Monday, July 07, 2003

Watching Citizen Kane


The QB World bookstore screens art-house movies every weekend at their Pondok Indah and Kemang stores. And yesterday I saw the promotional poster at their Jalan Sunda branch announcing that Citizen Kane would be the selection for Sunday night. Not wanting to miss this rare opportunity, I decided to drop by in Kemang for the screening.

Citizen Kane, directed and acted by Orson Welles and released in 1941, is considered one of the greatest movies ever made. It is also perhaps one of the most analyzed film in cinema history. What are the reasons for its greatness? As a movie, it can be viewed from two aspects: one as a technically innovative film that breaks new grounds in cinematography, editing and directing; the other as a very engrossing human story about the rise and fall of a charismatic man named Charles Foster Kane, told in a masterful manner using all the film-making techniques at the disposal of director Orson Welles.

One might think that to the average modern audience, a black-and-white movie like Citizen Kane will be quite difficult to sit through. Having so many accolades already heaped upon it, the audience could also be led to believe that this is one of those ponderous art-house films made to show off the director's technical mastery of the medium, only suitable as a laboratory specimen to be dissected by film students.

But once the movie began, I was completely drawn into its story. At its core, the movie is a mystery story about the last word uttered by the fictitious media baron on his deathbed: Rosebud. Who or what is Rosebud? As his life is slowly revealed through mock newsreels, flashbacks and newspaper headlines, we are drawn into the mystery and enigma of this multidimensional character called Kane who chose to take over a crumbling newspaper and vowed to transform it into an honest, fearless and unbiased press, albeit one defined in his own terms.

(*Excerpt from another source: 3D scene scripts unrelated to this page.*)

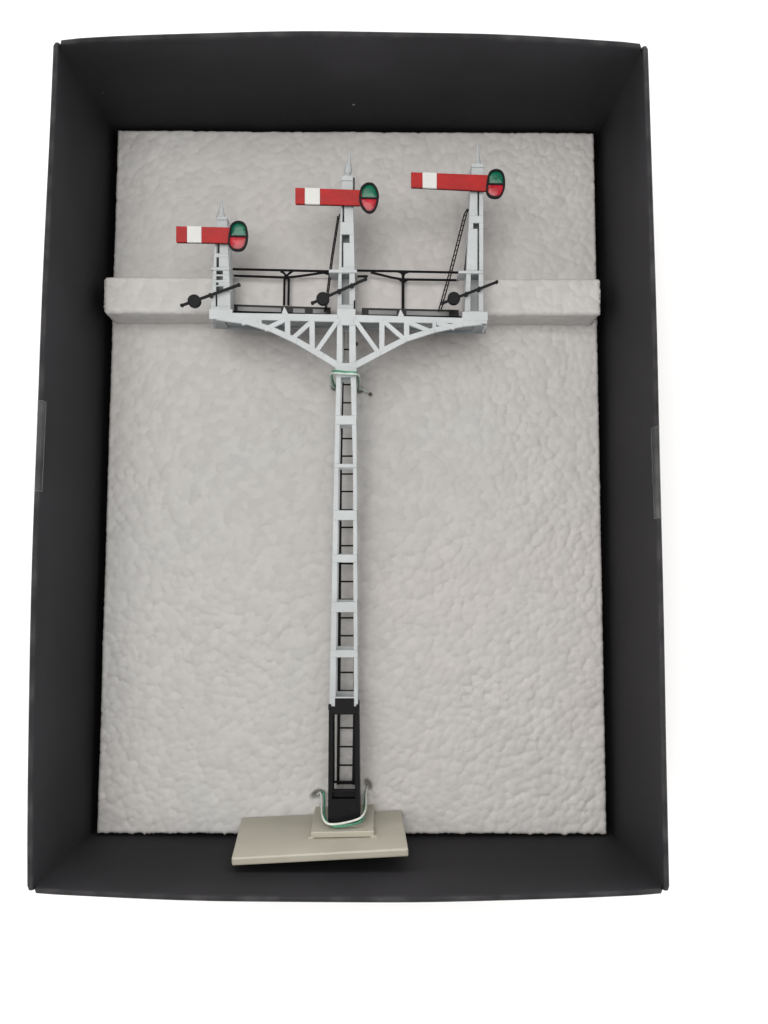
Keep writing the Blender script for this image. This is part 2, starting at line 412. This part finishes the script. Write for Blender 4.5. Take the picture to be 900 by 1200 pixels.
# ------------------------------------------------------------------ the signal
sig = empty('semaphore_signal', (ORG.x,ORG.y,ORG.z+ZO), 'model railway bracket signal with three red semaphore arms lying on white foam', 'model signal')
sig.rotation_euler = (TH,0,0)
lin = lambda a, b_, y: a[1]+(b_[1]-a[1])*(y-a[0])/(b_[0]-a[0])
def pl(tab):                                       # piecewise linear x(py)
    def g(y):
        for a, b_ in zip(tab, tab[1:]):
            if y <= b_[0]: return lin(a, b_, y)
        return lin(tab[-2], tab[-1], y)
    return g
def lattice(mb, y0, y1, L, R, openings, nf, th, back=None, mi=0, sides=True, sth=.8, side_open=False):
    """an upright box post: front plate with openings, side plates, back plate (lattice again or solid)"""
    br = sorted({y0,y1}|{o[0] for o in openings}|{o[1] for o in openings})
    def cell(ya, yb_, xa, xb, n0, n1):
        f = []
        for y, g in ((ya,xa),(ya,xb),(yb_,xb),(yb_,xa)):
            q = Q(g(y), y, nf); f.append((q[0],q[1]))
        mb.prism(f, n0, n1, mi)
    planes = [(nf-th, nf, openings)]
    if back == 'lattice': planes.append((-nf, -nf+th, openings))
    if back == 'solid': planes.append((-nf, -nf+th, []))
    for n0, n1, ops in planes:
        for ya, yb_ in zip(br, br[1:]):
            ym = (ya+yb_)/2
            op = next((o for o in ops if o[0] < ym < o[1]), None)
            if op:
                cell(ya, yb_, L, op[2], n0, n1); cell(ya, yb_, op[3], R, n0, n1)
            else: cell(ya, yb_, L, R, n0, n1)
    if sides:
        a0 = Q(L(y0),y0,nf); a1 = Q(L(y1),y1,nf); b0 = Q(R(y0),y0,nf); b1 = Q(R(y1),y1,nf)
        ivs = [(0,1)]
        if side_open:                                # battens only, level with those of the front
            ed = sorted([y0,y1]+[e_ for o_ in openings for e_ in o_[:2]])
            ivs = [((ya-y0)/(y1-y0),(yb_-y0)/(y1-y0)) for ya, yb_ in zip(ed[::2], ed[1::2])]
        for P0, Q0, s, iv in [(a,b_,s,i) for a,b_,s in ((a0,a1,1),(b0,b1,-1)) for i in ivs]:
            p = [P0[0]+(Q0[0]-P0[0])*iv[0], P0[1]+(Q0[1]-P0[1])*iv[0]]; q = [P0[0]+(Q0[0]-P0[0])*iv[1], P0[1]+(Q0[1]-P0[1])*iv[1]]
            mb.prism([(p[0]+s*.02,p[1]),(p[0]+s*(sth+.02),p[1]),(q[0]+s*(sth+.02),q[1]),(q[0]+s*.02,q[1])], -nf+th+.01, nf-th-.01, mi)
K = lambda c: (lambda y: c)
NF = 5.0
# -- mast
L = pl([(362,395),(431,394.3),(540,391.6),(823,386)]); R = pl([(362,416.5),(431,417.2),(540,418),(823,419.3)])
hl = pl([(430,400),(540,397),(823,393.2)]); hr = pl([(430,410.5),(540,413.6),(823,414.6)])
ops = [(441.6,487,hl,hr),(497.5,543.6,hl,hr),(548,598,hl,hr),(609.5,650,hl,hr),(659,705.5,hl,hr),(717.5,762,hl,hr),(770.5,817,hl,hr),(381,426,K(401.3),K(409.2))]
mb = MB(); lattice(mb, 362, 828, L, R, ops, NF, 1.1, 'lattice', side_open=True)
mast = mb.build('mast', M['grey_paint'], sig, bevel=.12)
mb = MB()
for a, b_ in zip([(393,431.2),(393.5,436.3)], [(417.8,432),(417.5,436.6)]):
    pass
q0 = Q(392.8,431,5.5); q1 = Q(418,436.3,5.5)
mb.box(q0[0], q1[0], q1[1], q0[1], -5.6, 5.6)
mb.build('collar', M['grey_paint'], mast, bevel=.25)
# -- black foot of the mast
mb = MB(); L2 = pl([(823,385.3),(964,384.2)]); R2 = pl([(823,420.5),(964,421.9)])
lattice(mb, 828, 964, L2, R2, [(837.5,926.5,K(390.2),K(415.8)),(928.5,936.5,K(389.5),K(416))], NF+.35, 1.3, 'lattice')
for ya, yb_, n in ((928.6,936.4,3.4),):
    a = Q(389.5,ya,NF); c = Q(416,yb_,NF); mb.box(a[0]-.1, c[0]+.1, c[1], a[1], 2.2, n)
a = Q(386,821.3,NF); c = Q(420,826.8,NF)
mb.box(Q(392.6,821,NF)[0], Q(414.9,821,NF)[0], Q(400,828.4,NF)[1], Q(400,818.2,NF)[1], 3, NF+.3)   # black lip inside the last opening
for x in (386.5, 419.2):
    a = Q(x-1.7,825.2,NF); c = Q(x+1.7,832,NF); mb.box(a[0],c[0],c[1],a[1],4.2,NF+.6)
mb.build('mast_foot', M['black'], mast, bevel=.12, label='black painted lower section of the mast')
# white inside faces seen through the foot's opening
# -- ladder behind the mast
mb = MB(); NL = -6.4
lx = pl([(380,402),(441,401.2),(556,399),(823,397.2),(919,396.2)]); rx = pl([(380,413),(441,414.5),(556,416.3),(823,415.6),(919,414.2)])
ysl = [380,441,556,690,823,919]
for g in (lx, rx):
    for a, b_ in zip(ysl, ysl[1:]):
        p = Q(g(a),a,NL); q = Q(g(b_),b_,NL); mb.flat(p, (q[0], q[1]-.02), .95, NL-.9, NL+.5)
rungs = [388,409.5,430,450.7,472,493,514,534.5,555.5,576,597.5,618,639.5,660.5,681.5,702.5,724,745,766.5,788,809.5,831,853,875,896.7,918]
for y in rungs: mb.tube([Q(lx(y),y,NL), Q(rx(y),y,NL)], .3, 6)
mb.build('mast_ladder', M['black'], sig, smooth=True)

# -- bracket: two arched trusses, plates between them
def truss_member(mb, pts, w, n0, n1, d):
    for i, (a, b_) in enumerate(zip(pts, pts[1:])):
        mb.flat(Q(*a,NF), Q(*b_,NF), w, n0-d, n1+d)
def truss(nf, nb):
    mb = MB(); e = 0.0
    def poly(pts, k):
        mb.prism([Q(x,y,NF)[:2] for x,y in pts], nb-k, nf+k)
    # top chord
    poly([(247.5,366.3),(395,368.6),(395,377.2),(247.5,373.6)], 0)
    poly([(416.5,369),(571,373.4),(571,379.4),(416.5,377.4)], 0)
    # arched bottom chord (outer edge, inner edge)
    lo = [(252,374.8),(287,379.6),(317,388.8),(347,403),(377,421),(394,431.8)]
    li = [(262,371),(289,373.5),(319,382.6),(349.5,396.4),(379.8,414),(395,423.4)]
    ro = [(566,380.5),(543,382.6),(510,389.6),(477,400.2),(447,416),(418,431.6)]
    ri = [(556,375),(541,376.8),(508,383.8),(475,394),(444.3,409.2),(417,423.4)]
    for o_, i_ in ((lo,li),(ro,ri)):
        for k in range(len(o_)-1):
            poly([o_[k],o_[k+1],i_[k+1],i_[k]], .03)
    poly([(393,425.6),(418,425.6),(418,431.9),(393,431.9)], .06)
    vw, dw = 1.75, 1.45
    kk = .05
    for a, b_ in (((304.5,373),(304.5,383)),((337,374),(337,396)),((365.5,374),(366,408)),((447.5,374),(447.5,412)),((476.5,375),(476.5,398)),((509,376),(509,387))):
        mb.flat(Q(*a,NF), Q(*b_,NF), vw if a[0] not in (304.5,509) else 1.3, nb-kk, nf+kk)
    kk = .08
    for a, b_ in (((310,386),(336,373.8)),((342.5,397),(367,375)),((371.5,411),(397,374)),((415.5,374.5),(442.5,412)),((449,376),(476,399.5)),((478,377.5),(506,389)),((512,378.5),(533,384)),((283,378.6),(303,374.5))):
        mb.flat(Q(*a,NF), Q(*b_,NF), dw, nb-kk, nf+kk)
    # small webs under the handrail posts
    for x, y in ((331.5,366.5),(467.5,369.5)):
        poly([(x-1.6,y+2),(x+1.4,y-6.5),(x+2.4,y-6.2),(x+6.5,y+2)], .1)
    return mb
truss(NF+.2, NF-1.0).build('bracket_truss', M['grey_paint'], sig, bevel=.12)
mb = MB()
for xa, xb, y0, y1 in ((250,393.5,369.5,369.5),(418,569,370.6,375.2)):
    a = Q(xa,y0,NF); b_ = Q(xb,y1,NF)
    mb.prism([(a[0],a[1]-1.3),(b_[0],b_[1]-1.3),(b_[0],b_[1]-.2),(a[0],a[1]-.2)], -NF+1.06, NF-1.06)
a = Q(247.6,366,NF); b_ = Q(300,378,NF)
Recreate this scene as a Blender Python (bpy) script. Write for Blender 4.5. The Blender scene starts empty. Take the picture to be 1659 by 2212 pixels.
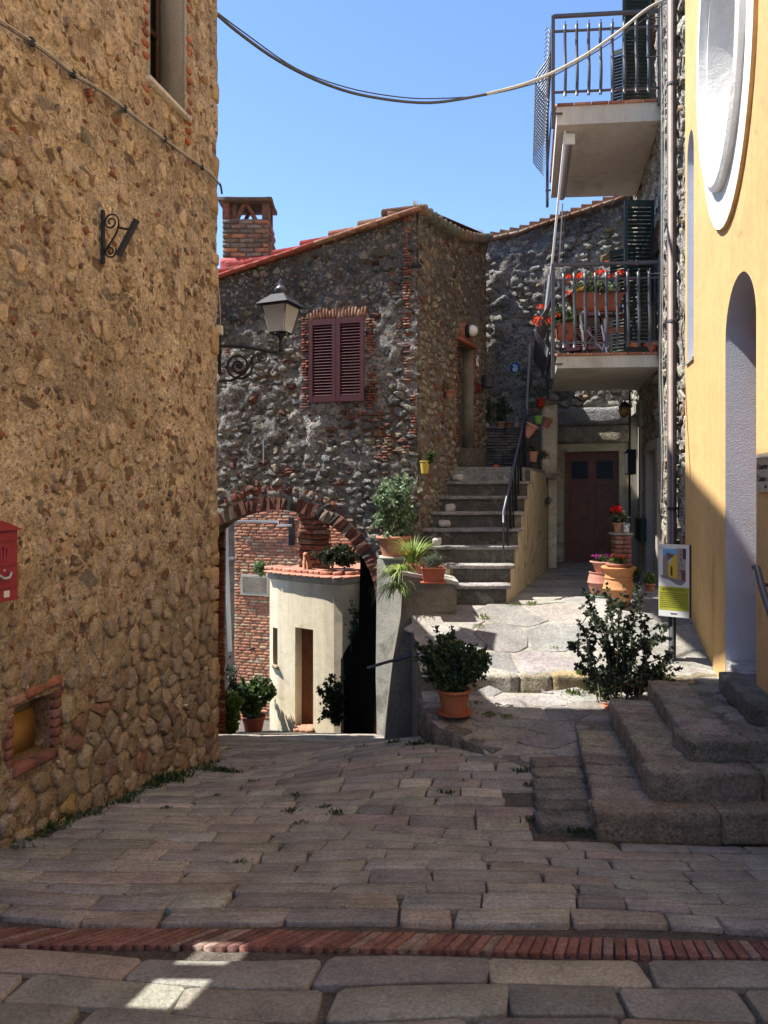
import bpy, math, random
import numpy as np
from mathutils import Vector, Matrix
R = random.Random(11)
S = bpy.context.scene
COL = S.collection
# ------------------------------------------------------------------ camera, sky, sun, exposure
F = 1550.0
cam_d = bpy.data.cameras.new('camera'); cam = bpy.data.objects.new('camera', cam_d); COL.objects.link(cam)
cam.location = (0, 0, 0); cam.rotation_euler = (math.radians(90), 0, 0)
cam_d.sensor_fit = 'HORIZONTAL'; cam_d.sensor_width = 36; cam_d.lens = 36*F/1659
cam_d.shift_y = -41/1659; cam_d.clip_start = .05; cam_d.clip_end = 3000
S.camera = cam
SUN = Vector((1, -.06, -1.7)).normalized()
EL = math.asin(-SUN.z); AZ = math.atan2(-SUN.x, -SUN.y)
W = bpy.data.worlds.new('World'); S.world = W; W.use_nodes = True
nt = W.node_tree; bg = nt.nodes['Background']
sky = nt.nodes.new('ShaderNodeTexSky'); sky.sky_type = 'NISHITA'; sky.sun_disc = False
sky.sun_elevation = EL; sky.sun_rotation = AZ; sky.air_density = 1.0; sky.dust_density = 0; sky.ozone_density = 4.6; sky.altitude = 2200
nt.links.new(sky.outputs[0], bg.inputs[0]); bg.inputs[1].default_value = .125
sd = bpy.data.lights.new('sun', 'SUN'); sd.energy = 3.8; sd.angle = math.radians(.5); sd.color = (1, .955, .88)
so = bpy.data.objects.new('sun', sd); COL.objects.link(so); so.location = (-10, 0, 20)
so.rotation_euler = SUN.to_track_quat('-Z', 'Y').to_euler()
S.view_settings.view_transform = 'Standard'; S.view_settings.look = 'None'
S.view_settings.exposure = 1.52; S.view_settings.gamma = 1; S.view_settings.use_curve_mapping = False
S.cycles.max_bounces = 8; S.cycles.diffuse_bounces = 5

# ------------------------------------------------------------------ helpers
def PX(x, y, D): return Vector(((x-830)/F*D, D, (1065-y)/F*D))

def hash3(ix, iy, iz, seed):
    n = (ix*374761393 + iy*668265263 + iz*2147483647 + seed*974711) & 0xffffffff
    n = ((n ^ (n >> 13))*1274126177) & 0xffffffff
    n = (n ^ (n >> 16)) & 0xffff
    return n/65535.0
def vnoise(x, y, z=0.0, seed=0):
    x = np.asarray(x, float); y = np.asarray(y, float); z = np.asarray(z, float)+0*x
    xi = np.floor(x).astype(np.int64); yi = np.floor(y).astype(np.int64); zi = np.floor(z).astype(np.int64)
    fx = x-xi; fy = y-yi; fz = z-zi
    fx = fx*fx*(3-2*fx); fy = fy*fy*(3-2*fy); fz = fz*fz*(3-2*fz)
    r = 0
    for a in (0, 1):
        for b in (0, 1):
            for c in (0, 1):
                w = (fx if a else 1-fx)*(fy if b else 1-fy)*(fz if c else 1-fz)
                r = r + w*hash3(xi+a, yi+b, zi+c, seed)
    return r*2-1
def fbm(x, y, z=0.0, seed=0, o=4):
    r = 0; a = 1.0; f = 1.0
    for i in range(o):
        r = r + a*vnoise(np.asarray(x)*f, np.asarray(y)*f, np.asarray(z)*f, seed+i); a *= .5; f *= 2.03
    return r
def n1(x, y=0., z=0., s=0): return float(vnoise(x, y, z, s))

class Frame:
    """a wall plane: u along it, v up, w out of it"""
    def __init__(s, o, u, n): s.o = Vector(o); s.u = Vector(u).normalized(); s.n = Vector(n).normalized()
    def __call__(s, u, v, w=0.0): return s.o + s.u*u + Vector((0, 0, v)) + s.n*w
LW = Frame((-3.03, 0, 0), (.234, 1, 0), (1, -.234, 0))
GF = Frame((0, 9.068, 0), (1, -.28, 0), (-.28, -1, 0))
GS = Frame((.42, 8.95, 0), (1.23, 2.65, 0), (2.65, -1.23, 0))
BW = Frame((0, 14.616, 0), (1, -.4, 0), (-.4, -1, 0))
RF = Frame((1.68, 0, 0), (.215, 1, 0), (-1, .215, 0))
def uL(D): return D*1.027
def uR(D): return D*1.0229
def at_x(fr, x):
    """u on a frame where the sight line of picture column x meets it"""
    k = (x-830)/F; o, u = fr.o, fr.u
    return (k*o.y-o.x)/(u.x-k*u.y)
def uv_at(fr, x, y):
    u = at_x(fr, x); D = fr(u, 0).y
    return u, (1065-y)/F*D

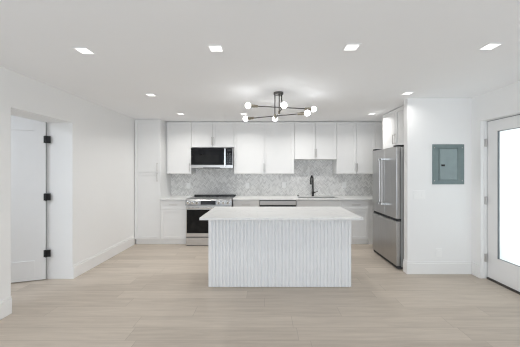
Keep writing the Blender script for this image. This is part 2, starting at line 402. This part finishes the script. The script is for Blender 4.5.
# upper units
UY = 5.54
def upper(name, label, x0, x1, z0, n, handles=True):
    t = thing(name, label, 'cabinet', (x0, UY, z0)); wd = x1 - x0; ht = CZ - 0.008 - z0
    obox('carcass', 'cab', (0, wd, 0, YB - UY - 0.003, 0.0, ht), t)
    for k in range(n):
        a, b = wd * k / n + G, wd * (k + 1) / n - G
        d = shaker('door', 'cab', a, b, 0.002, ht - 0.016, t, stile=0.05)
        if n == 2: hx = b - 0.012 if k == 0 else a + 0.012
        else: hx = b - 0.03
        bar_handle(d, hx, 0.13, 0.17)
    return t
tag(obox('trim_3', 'cab', (-2.100, -2.058, UY + 0.05, UY + 0.08, 1.404, CZ - 0.006)), 'narrow white filler strip between pantry and first wall cabinet', 'trim', kind='structure')
upper('wall_cabinet', 'single-door white wall cabinet between the pantry and the microwave', -2.056, -1.557, 1.404, 1)
upper('wall_cabinet', 'short two-door white wall cabinet above the microwave', -1.555, -0.668, 1.952, 2)
upper('wall_cabinet', 'widest two-door white wall cabinet, between microwave and sink bay', -0.666, 0.589, 1.404, 2)
upper('wall_cabinet', 'two-door white wall cabinet raised above the sink and faucet', 0.591, 1.474, 1.704, 2)
upper('wall_cabinet', 'two-door white wall cabinet right of the sink, next to the fridge', 1.476, 2.283, 1.404, 2)
tag(obox('trim_4', 'cab', (2.285, XR - 0.002, UY - 0.012, UY + 0.02, 1.404, CZ - 0.006)), 'white filler panel between the last wall cabinet and the fridge', 'trim', kind='structure')
# cabinet over the fridge faces left (-x): local x -> world -y
fc = thing('fridge_cabinet', 'white two-door cabinet above the steel fridge', 'cabinet', (2.16, 4.862, 1.862), -pi / 2)
fw = 4.862 - (PY1 + 0.004)
obox('carcass', 'cab', (0, fw, 0.0, XR - 2.16 - 0.004, 0, CZ - 0.006 - 1.862), fc)
for k in range(2):
    a, b = (G, 0.476 - G) if k == 0 else (0.476 + G, fw - G)
    d = shaker('door', 'cab', a, b, 0.002, CZ - 0.02 - 1.862, fc, stile=0.05)
    bar_handle(d, b - 0.025 if k == 0 else a + 0.025, 0.125, 0.16)

# ------------------------------------------------------------------ worktops, sink, backsplash
CT0, CT1, CF = 0.884, 0.914, 5.235
obj_ct = tag(obox('worktop', 'quartz', (-2.100, RXA - 0.004, CF, YB - 0.012, CT0, CT1), bevel=0.002), 'small piece of white quartz worktop left of the range', 'worktop')
SX0, SX1, SY0, SY1 = 0.665, 1.475, 5.36, 5.725
tag(obox('worktop', 'quartz', [(RXB + 0.004, SX0, CF, YB - 0.012, CT0, CT1), (SX1, XR - 0.004, CF, YB - 0.012, CT0, CT1),
     (SX0, SX1, CF, SY0, CT0, CT1), (SX0, SX1, SY1, YB - 0.012, CT0, CT1)]), 'long white quartz worktop with the sink, right of the range', 'worktop')
sk = thing('sink', 'steel undermount sink set in the long worktop', 'sink', (SX0, SY0, CT1))
sw, sd = SX1 - SX0, SY1 - SY0
bm = bmesh.new(); zt, zb = -0.026, -0.22
box(bm, 0.001, 0.005, 0.001, sd - 0.001, zb, zt); box(bm, sw - 0.005, sw - 0.001, 0.001, sd - 0.001, zb, zt)
box(bm, 0.005, sw - 0.005, 0.001, 0.005, zb, zt); box(bm, 0.005, sw - 0.005, sd - 0.005, sd - 0.001, zb, zt); box(bm, 0.001, sw - 0.001, 0.001, sd - 0.001, zb - 0.004, zb)
obj('basin', bm, 'sink', sk)
bm = bmesh.new(); tube(bm, [(sw / 2, sd / 2, zb), (sw / 2, sd / 2, zb + 0.004)], 0.04, 24); obj('drain', bm, 'steelbright', sk)
tag(obox('backsplash', 'mosaic', [(-2.100, XR - 0.004, YB - 0.010, YB - 0.0005, CT1 - 0.02, 1.402), (-1.553, -0.670, YB - 0.010, YB - 0.0005, 1.402, 1.948), (0.593, 1.472, YB - 0.010, YB - 0.0005, 1.402, 1.702)]),
    'pale grey marble herringbone mosaic backsplash behind the worktops', 'backsplash')
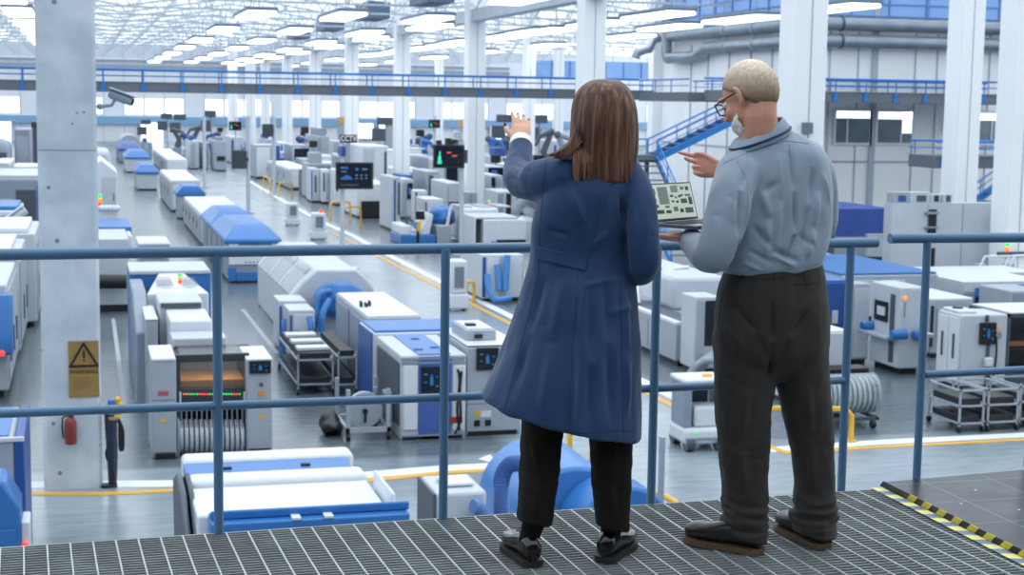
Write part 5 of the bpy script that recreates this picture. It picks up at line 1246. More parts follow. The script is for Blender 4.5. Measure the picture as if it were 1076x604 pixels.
# row with blue stripes & screens
for k, (lb, xl, xr, yt, Y0, Y1, f) in enumerate((
    ('white and blue oven with two small screens, back one of the right pair', 986, 1090, 289, 45.0, 47.2, (('blue_stripe', BLUE, .22, .36, .3, .88), ('screen', SCR, .0, .09, .5, .93, .08), ('screen', SCR, .22, .34, .35, .6, .08), ('top_unit', WHITE, 0, 1, 0, .9, .06), ('blue_trim', BLUE, .36, 1, .78, .82))),
    ('white and blue oven with a dark screen, front one of the right pair', 1013, 1100, 298, 41.8, 44.3, (('blue_stripe', BLUE, .13, .3, .2, .86), ('grey_band', GREY, -.01, .5, .64, .66, .04), ('grey_band', GREY, -.01, .5, .72, .74, .04), ('screen', SCR, .14, .28, .3, .56, .08), ('screen', SCR, .38, .52, .44, .84, .1), ('top_unit', WHITE, 0, 1, 0, .95, .06), ('blue_trim', BLUE, .5, 1, .9, .94))))):
    plain(lb, xl, xr, yt, Y0, Y1, OFFW, 'reflow_oven', 'machine', f)
plain('light grey boxy cabinet at the right edge in front of the blue striped ovens', 1063, 1100, 306, 39.6, 41.3, LGREY, 'boxy_cabinet', 'cabinet', (('front_panel', GREY, .05, .95, .1, .93),))
plain('long low machine with a wide flat blue top right of the man', 885, 986, 290, 41.2, 46.6, LGREY, 'blue_topped_oven', 'machine', (('top_unit', BLUE, .0, 1., .02, 1.02, .07), ('door', OFFW, .1, .35, .1, .9), ('door', OFFW, .4, .65, .1, .9)))
plain('white machine block beside the flat blue topped oven, hidden by the arm of the man', 868, 884, 272, 47.3, 49.5, WHITE, 'white_block', 'machine', (('orange_plate', YELLOW, .0, .8, .7, .78), ('dark_slot', BLACK, .0, .8, .5, .68), ('top_unit', OFFW, .1, .9, .1, .9, .1)))
# white machine wall
g = plain('huge pale machine wall with a dark slot behind the right guard rail', 938, 1120, 213.5, 50.5, 51.1, OFFW, 'machine_wall', 'machine', (('dark_slot', BLACK, .205, .25, .5, .92), ('slot_shelf', GREY, .18, .25, .86, .89, .2), ('slot_shelf', GREY, .18, .25, .68, .7, .2), ('dark_slot', BLACK, .22, .25, .1, .42)), seams=4)
for lb, xl, xr, yt, mt, dk in (('small grey and blue box standing on the left end of the pale machine wall', 938, 955, 204, LGREY, DBLUE), ('small white box with a dark port on top of the pale machine wall', 956, 977, 203, OFFW, DGREY), ('small white box with a dark blue port on the pale machine wall', 978, 988, 205.5, OFFW, NAVY), ('rightmost small white box on the pale machine wall', 991, 1000, 207, OFFW, DGREY)):
    a, b = at(xl, yt, 50.6), at(xr, 214, 50.6); z0 = at(938+91, 213.5, 50.5).z
    gg = thing('top_box', lb, 'box', ((a.x+b.x)/2, 50.8, z0)); MB().box(a.x, b.x, 50.6, 51.05, z0+.001, z0+.32 if yt > 204 else z0+.4).build('box_body', mt, gg, bevel=.02); MB().box(a.x+(b.x-a.x)*.35, a.x+(b.x-a.x)*.8, 50.57, 50.599, z0+.06, z0+.28).build('port', dk, gg)
g = mk('clear_hood_machine', 'white machine with two clear framed hoods and a signal light at the right edge', 'machine', 1050, 48.5)
Yq = 47.6; a, b = at(1024, 290, Yq), at(1100, 290, Yq); zb_ = at(1050, 292, Yq).z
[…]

With the mystery of Rosebud as the propelling force, we are led on a journey of the man's life; through his successes and failures in friendship, business, politics and love.

The use of deep-focus, the innovative camera angles and the effective use of flashbacks all contributed to a movie that does not have a single dull moment. Using a vast array of cinematic story-telling devices, Welles provided the audience with revealing glimpses of the personality and character of this man Kane; every sequence, every shot and every introduction of character building up to the drama of his inevitably lonely death - which we were shown at the very beginning of the film. And then only in the final lingering scene, the answer to the mystery of his last word is revealed to the audience.

I left QB World with a very satisfied feeling. I have always wanted to watch Citizen Kane after reading so much about it during my teenage years as an avid film buff. As I rode a cab home to the hotel, I smiled at the thought of how I finally managed to catch Citizen Kane after a wait of almost two decades, and in the most pleasantly unexpected places: at the cafe of QB World in Kemang, Jakarta, while eating spaghetti with Bintang beer on a quiet Sunday night.